• [WHAT IS BEING ASKED]
In the listing below, locate the line that contains "Write a Blender" and the line that contains "S2 = math.sqrt(.5)". Restate word for word those two lines and every line between them, and nothing else.
>> BEGIN ENTRIES
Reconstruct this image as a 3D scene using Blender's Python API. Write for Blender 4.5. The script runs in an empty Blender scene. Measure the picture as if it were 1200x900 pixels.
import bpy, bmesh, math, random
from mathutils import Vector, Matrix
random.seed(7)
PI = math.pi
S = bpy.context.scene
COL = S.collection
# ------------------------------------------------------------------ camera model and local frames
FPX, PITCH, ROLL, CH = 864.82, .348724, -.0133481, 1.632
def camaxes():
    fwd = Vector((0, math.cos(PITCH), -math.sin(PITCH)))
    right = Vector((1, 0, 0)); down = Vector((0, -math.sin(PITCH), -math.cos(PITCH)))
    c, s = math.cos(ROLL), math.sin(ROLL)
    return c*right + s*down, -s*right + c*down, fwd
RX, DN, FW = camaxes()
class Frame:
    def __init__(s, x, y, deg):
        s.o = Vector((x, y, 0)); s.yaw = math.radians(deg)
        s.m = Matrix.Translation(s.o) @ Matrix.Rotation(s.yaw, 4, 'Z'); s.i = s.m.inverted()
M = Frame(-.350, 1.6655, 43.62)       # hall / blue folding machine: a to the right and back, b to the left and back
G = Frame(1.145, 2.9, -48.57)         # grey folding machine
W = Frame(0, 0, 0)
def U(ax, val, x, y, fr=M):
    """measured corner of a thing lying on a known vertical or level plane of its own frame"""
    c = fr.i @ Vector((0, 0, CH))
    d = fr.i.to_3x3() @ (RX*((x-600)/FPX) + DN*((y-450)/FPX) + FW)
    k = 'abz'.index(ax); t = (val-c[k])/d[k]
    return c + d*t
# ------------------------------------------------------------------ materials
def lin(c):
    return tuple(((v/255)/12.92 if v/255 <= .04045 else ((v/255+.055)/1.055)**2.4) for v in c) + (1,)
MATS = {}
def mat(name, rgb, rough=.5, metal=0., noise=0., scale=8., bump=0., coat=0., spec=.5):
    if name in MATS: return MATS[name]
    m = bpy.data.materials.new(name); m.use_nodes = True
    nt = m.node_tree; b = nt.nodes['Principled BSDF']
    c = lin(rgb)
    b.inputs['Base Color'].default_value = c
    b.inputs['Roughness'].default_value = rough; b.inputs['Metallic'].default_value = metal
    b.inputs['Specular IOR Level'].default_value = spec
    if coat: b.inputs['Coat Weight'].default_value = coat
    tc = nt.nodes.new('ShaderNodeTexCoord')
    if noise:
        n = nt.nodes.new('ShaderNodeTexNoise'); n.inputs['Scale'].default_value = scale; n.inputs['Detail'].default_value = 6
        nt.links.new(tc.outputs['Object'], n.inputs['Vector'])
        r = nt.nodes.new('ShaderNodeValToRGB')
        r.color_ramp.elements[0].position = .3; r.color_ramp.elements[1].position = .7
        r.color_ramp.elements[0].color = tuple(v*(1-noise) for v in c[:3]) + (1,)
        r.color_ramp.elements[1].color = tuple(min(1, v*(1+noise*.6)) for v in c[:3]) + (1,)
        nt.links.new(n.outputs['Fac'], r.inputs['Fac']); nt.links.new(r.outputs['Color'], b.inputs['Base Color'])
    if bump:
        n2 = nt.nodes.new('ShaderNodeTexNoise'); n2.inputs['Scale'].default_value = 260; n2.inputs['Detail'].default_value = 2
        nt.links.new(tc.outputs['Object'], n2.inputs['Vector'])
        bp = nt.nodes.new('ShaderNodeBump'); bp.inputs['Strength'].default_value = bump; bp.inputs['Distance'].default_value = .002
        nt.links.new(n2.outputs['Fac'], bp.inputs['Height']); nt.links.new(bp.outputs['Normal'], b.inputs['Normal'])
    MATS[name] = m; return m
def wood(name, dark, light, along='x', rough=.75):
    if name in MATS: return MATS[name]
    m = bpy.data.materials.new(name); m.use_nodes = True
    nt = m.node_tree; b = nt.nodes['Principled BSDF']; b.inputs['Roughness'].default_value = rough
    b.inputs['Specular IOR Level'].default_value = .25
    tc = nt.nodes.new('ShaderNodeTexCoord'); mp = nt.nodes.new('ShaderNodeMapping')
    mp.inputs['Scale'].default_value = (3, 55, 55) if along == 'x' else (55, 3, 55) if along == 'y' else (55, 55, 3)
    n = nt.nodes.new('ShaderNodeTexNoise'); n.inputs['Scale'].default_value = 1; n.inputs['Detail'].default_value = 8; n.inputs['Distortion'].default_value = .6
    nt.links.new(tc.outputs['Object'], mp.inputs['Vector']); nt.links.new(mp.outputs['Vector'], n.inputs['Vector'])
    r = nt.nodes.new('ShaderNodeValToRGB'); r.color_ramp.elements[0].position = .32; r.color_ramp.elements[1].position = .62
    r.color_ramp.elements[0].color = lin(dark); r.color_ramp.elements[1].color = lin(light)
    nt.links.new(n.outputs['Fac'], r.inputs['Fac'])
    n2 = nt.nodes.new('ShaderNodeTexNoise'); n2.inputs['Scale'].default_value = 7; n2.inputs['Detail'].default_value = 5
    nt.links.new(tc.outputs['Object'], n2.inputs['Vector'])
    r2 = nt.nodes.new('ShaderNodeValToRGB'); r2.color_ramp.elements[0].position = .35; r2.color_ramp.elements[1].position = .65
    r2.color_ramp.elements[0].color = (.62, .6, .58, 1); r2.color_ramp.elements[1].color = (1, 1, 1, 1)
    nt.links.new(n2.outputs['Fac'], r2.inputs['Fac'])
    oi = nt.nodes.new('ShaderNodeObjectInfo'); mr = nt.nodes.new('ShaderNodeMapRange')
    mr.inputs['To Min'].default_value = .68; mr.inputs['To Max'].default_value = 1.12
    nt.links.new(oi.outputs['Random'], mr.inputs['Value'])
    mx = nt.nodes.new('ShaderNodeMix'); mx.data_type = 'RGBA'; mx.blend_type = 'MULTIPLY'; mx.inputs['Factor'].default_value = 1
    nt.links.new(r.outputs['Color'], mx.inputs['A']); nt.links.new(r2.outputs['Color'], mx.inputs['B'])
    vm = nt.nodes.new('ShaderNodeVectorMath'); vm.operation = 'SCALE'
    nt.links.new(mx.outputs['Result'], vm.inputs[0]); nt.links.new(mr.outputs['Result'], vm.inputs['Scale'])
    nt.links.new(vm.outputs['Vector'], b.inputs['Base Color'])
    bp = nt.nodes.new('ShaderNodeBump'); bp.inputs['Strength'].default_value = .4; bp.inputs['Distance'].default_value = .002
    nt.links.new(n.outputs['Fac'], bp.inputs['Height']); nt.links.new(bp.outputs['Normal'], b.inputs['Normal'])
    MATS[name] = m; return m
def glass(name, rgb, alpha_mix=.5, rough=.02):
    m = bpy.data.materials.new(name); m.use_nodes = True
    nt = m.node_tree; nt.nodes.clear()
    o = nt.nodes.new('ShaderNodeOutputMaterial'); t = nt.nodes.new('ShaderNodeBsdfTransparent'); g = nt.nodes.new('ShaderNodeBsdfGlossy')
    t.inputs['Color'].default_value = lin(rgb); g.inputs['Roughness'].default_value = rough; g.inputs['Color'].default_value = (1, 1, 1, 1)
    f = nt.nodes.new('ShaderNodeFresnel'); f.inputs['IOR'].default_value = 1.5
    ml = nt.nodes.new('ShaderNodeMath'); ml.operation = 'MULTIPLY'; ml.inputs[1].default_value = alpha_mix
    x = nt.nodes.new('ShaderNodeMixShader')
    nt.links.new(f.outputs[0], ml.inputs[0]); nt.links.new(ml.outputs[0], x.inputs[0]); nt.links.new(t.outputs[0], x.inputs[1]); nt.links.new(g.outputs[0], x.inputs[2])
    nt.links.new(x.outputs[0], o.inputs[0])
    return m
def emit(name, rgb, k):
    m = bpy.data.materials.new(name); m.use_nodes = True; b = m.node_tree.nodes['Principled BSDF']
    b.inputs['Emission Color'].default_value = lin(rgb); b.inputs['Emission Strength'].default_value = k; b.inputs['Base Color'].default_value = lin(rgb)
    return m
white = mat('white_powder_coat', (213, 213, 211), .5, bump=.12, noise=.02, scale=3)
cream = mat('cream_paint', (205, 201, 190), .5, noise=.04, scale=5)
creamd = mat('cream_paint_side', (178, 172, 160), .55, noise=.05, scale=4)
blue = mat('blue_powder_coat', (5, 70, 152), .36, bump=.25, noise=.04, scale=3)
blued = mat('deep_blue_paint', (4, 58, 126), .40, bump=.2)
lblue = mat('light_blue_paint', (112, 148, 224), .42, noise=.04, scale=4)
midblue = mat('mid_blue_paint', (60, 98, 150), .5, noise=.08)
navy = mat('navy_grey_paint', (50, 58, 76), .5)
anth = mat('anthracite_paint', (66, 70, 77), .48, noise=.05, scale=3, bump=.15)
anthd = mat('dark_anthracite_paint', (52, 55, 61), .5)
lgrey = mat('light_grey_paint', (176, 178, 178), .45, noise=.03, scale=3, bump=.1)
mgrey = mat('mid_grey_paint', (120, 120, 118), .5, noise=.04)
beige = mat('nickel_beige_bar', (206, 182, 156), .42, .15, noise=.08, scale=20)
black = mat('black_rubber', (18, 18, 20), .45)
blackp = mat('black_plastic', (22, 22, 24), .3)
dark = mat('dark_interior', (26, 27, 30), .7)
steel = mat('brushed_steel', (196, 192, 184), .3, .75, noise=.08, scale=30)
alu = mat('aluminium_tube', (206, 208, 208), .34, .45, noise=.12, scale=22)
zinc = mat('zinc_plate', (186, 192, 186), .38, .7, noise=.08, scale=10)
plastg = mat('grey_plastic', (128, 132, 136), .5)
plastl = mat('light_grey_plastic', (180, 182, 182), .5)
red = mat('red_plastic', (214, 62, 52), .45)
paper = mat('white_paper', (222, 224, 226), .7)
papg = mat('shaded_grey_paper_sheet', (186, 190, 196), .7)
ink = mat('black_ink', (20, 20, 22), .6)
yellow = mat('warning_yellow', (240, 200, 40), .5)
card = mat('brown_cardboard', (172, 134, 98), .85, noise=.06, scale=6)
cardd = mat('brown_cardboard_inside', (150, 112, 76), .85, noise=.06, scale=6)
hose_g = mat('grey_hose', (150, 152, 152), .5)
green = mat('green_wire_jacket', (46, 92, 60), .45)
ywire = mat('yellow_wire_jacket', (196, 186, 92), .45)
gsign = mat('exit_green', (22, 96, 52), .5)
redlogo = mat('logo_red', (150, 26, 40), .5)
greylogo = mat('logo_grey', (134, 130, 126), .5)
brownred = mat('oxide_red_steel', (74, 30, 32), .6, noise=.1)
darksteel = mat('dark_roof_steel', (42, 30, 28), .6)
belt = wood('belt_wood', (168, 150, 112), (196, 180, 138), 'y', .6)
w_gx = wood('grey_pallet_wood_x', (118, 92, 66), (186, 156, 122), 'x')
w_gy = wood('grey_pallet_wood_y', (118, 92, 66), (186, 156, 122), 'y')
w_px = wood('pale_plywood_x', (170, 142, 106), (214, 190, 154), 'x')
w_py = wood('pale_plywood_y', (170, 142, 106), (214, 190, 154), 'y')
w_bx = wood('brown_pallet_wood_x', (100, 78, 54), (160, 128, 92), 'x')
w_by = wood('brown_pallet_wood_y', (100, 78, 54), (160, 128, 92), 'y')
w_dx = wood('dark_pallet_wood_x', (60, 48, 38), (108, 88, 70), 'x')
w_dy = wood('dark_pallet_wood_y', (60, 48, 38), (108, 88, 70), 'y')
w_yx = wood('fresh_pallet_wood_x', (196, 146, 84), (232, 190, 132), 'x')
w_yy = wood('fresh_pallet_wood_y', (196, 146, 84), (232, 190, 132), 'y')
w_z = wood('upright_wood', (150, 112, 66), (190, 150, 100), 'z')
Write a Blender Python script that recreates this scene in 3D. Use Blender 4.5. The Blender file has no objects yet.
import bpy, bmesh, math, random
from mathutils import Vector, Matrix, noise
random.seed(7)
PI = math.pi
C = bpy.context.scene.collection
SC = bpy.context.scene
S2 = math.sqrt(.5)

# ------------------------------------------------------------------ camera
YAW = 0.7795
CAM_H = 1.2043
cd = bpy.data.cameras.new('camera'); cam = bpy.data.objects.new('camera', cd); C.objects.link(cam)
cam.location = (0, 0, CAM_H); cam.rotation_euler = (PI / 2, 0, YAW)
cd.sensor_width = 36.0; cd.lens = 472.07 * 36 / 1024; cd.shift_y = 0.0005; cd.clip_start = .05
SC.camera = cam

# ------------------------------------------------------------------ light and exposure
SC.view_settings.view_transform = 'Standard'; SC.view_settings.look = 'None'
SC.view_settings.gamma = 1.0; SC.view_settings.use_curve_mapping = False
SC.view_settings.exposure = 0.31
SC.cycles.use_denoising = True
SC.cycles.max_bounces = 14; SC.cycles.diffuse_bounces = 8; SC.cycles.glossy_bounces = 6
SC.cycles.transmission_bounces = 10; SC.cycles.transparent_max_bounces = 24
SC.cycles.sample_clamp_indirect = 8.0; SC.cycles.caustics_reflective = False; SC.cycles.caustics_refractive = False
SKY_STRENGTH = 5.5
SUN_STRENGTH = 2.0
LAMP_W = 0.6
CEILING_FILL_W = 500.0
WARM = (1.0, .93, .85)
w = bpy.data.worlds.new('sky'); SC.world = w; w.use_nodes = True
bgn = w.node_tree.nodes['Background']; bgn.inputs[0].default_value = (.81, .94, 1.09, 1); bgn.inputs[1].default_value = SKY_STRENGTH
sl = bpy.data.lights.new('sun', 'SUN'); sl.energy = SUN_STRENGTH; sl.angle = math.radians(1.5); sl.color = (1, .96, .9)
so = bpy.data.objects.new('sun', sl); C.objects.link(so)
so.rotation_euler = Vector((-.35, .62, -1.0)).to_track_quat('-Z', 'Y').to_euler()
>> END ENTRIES
• [EXERCISE OUTPUT]
Write a Blender Python script that recreates this scene in 3D. Use Blender 4.5. The Blender file has no objects yet.
import bpy, bmesh, math, random
from mathutils import Vector, Matrix, noise
random.seed(7)
PI = math.pi
C = bpy.context.scene.collection
SC = bpy.context.scene
S2 = math.sqrt(.5)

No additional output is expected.